I've said for months that Indiana would decide the nomination. And even though Barack lost narrowly, Hard Hat Hillary lost too.

She had him where she wanted him, on the defensive, Rev. Wright and yadda yadda. "I will fight for you," despite the fact that she and her husband pulled in $109 million since they left the White House. Annie, get your gun.

Hoosiers didn't buy it, even at the lowest point of Obama's campaign. She obviously can't close the deal, even when her opponent is on the ropes.

And now the math becomes inexorable. She cannot win; he cannot lose. Barack Obama will be the Democratic nominee for President of the United States. 

I live in a rural county just south of late-reporting Lake. Hillary won here, as she won every rural county. She lost Indianapolis big, Fort Wayne big, South Bend and Elkhart big, Bloomington and Lafayette/West Lafayette big. She lost in Boone County and Hamilton County, White enclaves north of Indy. She lost Lake County, the most racially segregated county in Indiana.

She eked out just enough redneck votes to carry the state; just enough. The candidates split the delegates. Meanwhile Obama's got a commanding lead nationally.

Indiana was her last best chance, but she couldn't close the deal. Hoosiers saw through her quarter-and-a-nickel gas tax giveaway. Her own voters knew she was pandering. So why did they vote for her?

Well, she's a woman, and that's a positive thing. Plus she's White; that's worth some votes in rural Indiana.

Obama almost beat her anyway. Despite his advantage in Northwest Indiana, he had almost no presence in rural areas. And for all his vaunted campaign organization, it's way too reliant on the internet and TV. It doesn't exist on the ground in many places. What kind of candidate runs out of T-shirts and yard signs? It's free advertising!

Outside my polling place in a town of 1800, Obama had two used yard signs, obviously salvaged from Iowa. Hillary had a table of lady volunteers. Obama had no organization in my county, none. I was surprised the weatherbeaten yard signs showed up.

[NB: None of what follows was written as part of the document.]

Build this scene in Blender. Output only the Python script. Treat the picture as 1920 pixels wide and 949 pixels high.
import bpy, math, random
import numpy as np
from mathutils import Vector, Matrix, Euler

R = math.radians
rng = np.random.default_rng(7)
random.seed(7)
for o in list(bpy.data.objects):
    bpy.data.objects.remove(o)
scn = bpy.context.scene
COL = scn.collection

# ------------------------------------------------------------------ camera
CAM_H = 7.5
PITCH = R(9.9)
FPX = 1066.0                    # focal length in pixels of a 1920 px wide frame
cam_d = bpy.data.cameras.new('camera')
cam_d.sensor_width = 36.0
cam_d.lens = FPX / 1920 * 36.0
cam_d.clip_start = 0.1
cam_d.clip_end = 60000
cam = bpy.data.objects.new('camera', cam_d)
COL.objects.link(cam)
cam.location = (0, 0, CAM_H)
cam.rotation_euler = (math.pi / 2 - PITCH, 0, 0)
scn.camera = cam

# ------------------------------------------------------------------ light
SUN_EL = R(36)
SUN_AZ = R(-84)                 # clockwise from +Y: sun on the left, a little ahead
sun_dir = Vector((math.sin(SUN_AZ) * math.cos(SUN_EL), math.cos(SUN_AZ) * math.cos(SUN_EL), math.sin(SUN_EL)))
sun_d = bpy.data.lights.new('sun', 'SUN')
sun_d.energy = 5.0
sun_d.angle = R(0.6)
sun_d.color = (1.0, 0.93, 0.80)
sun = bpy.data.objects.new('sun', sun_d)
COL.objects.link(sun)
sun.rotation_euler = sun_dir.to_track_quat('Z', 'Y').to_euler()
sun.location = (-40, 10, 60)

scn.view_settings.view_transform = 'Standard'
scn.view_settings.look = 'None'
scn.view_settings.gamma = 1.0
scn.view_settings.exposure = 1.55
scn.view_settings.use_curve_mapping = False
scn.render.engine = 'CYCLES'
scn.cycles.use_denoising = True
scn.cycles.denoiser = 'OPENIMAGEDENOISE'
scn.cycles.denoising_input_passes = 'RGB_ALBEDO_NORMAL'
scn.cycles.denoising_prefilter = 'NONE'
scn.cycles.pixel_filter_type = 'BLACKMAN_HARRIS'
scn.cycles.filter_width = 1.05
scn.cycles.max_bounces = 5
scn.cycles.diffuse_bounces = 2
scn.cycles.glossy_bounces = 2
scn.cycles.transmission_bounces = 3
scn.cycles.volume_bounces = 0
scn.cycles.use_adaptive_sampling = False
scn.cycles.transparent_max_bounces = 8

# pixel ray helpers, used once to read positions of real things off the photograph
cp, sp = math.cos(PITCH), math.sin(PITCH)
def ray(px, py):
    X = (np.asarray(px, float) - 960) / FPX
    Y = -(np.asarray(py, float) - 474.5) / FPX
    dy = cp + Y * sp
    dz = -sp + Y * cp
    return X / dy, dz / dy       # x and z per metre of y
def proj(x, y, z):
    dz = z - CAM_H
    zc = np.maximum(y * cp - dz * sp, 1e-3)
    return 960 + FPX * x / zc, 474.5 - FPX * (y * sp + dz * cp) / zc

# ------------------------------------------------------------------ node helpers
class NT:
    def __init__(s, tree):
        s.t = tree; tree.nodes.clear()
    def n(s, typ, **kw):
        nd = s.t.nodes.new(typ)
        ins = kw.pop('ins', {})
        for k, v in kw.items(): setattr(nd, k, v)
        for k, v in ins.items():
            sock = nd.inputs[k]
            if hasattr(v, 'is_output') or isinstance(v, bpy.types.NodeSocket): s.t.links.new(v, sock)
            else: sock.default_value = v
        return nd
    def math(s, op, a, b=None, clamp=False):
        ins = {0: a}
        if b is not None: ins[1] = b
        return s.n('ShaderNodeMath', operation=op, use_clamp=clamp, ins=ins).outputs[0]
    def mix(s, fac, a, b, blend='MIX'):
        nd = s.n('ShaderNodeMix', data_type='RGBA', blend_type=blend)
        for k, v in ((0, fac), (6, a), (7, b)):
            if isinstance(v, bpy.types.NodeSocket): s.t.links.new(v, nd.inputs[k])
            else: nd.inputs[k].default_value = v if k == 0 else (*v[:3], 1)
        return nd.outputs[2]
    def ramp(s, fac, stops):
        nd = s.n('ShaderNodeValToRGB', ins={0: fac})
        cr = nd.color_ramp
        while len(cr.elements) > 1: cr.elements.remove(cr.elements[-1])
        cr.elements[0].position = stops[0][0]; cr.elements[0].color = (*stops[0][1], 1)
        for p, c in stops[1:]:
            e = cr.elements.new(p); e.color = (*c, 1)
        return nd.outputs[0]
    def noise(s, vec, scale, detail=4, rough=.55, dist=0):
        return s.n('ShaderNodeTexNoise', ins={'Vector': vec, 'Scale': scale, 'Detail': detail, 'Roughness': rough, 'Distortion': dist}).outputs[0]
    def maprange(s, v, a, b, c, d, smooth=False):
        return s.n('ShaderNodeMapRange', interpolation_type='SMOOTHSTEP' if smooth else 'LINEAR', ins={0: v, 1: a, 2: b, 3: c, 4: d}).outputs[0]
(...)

Obama's internet whiz kids need to stop reading their reviews and start making merchandise available to local organizers. There is a definite elitist aspect to Obama's campaign, and it doesn't come from the candidate, but from his over-confident staffers.

They carried Purdue, IU and Notre Dame, and to everyone else they said, "Not the right demographic." Hey kidz, every vote counts the same—and you lost Indiana!

Obama needs to be very careful about whom he hires among his campaign staff for the White House, because I was not the least impressed by his Indiana organization. They sliced and diced this state just like Clinton did, and I find that offensive. College students are not enough to win an election. Neither are Black folk.

Despite all these problems, we have a transcendent candidate. I'm sure he knows the internal shortcomings of his campaign. So much gets left undone; he could have won this state by broader utilization of his volunteers. It's a tribute to the candidate, and not his staff, that he did as well as he did here, losing by a hair. He let the kidz lose Indiana, just like he's let Annie Oakley hang around after her time.

But they've all done just well enough to limp into Denver and the Democratic nomination. The superdelegates will fall Obama's way and victory will be ours in the fall. The close race in Indiana proved that even when Obama is on the ropes, he's in the fight. He's a champion.

Last thought: ditch the phrase, "a war that should never have been authorized and should never have been waged." Substitute "this disastrous war in Iraq that Bush-Cheney lied for, our children are dying for and Hillary Clinton voted for."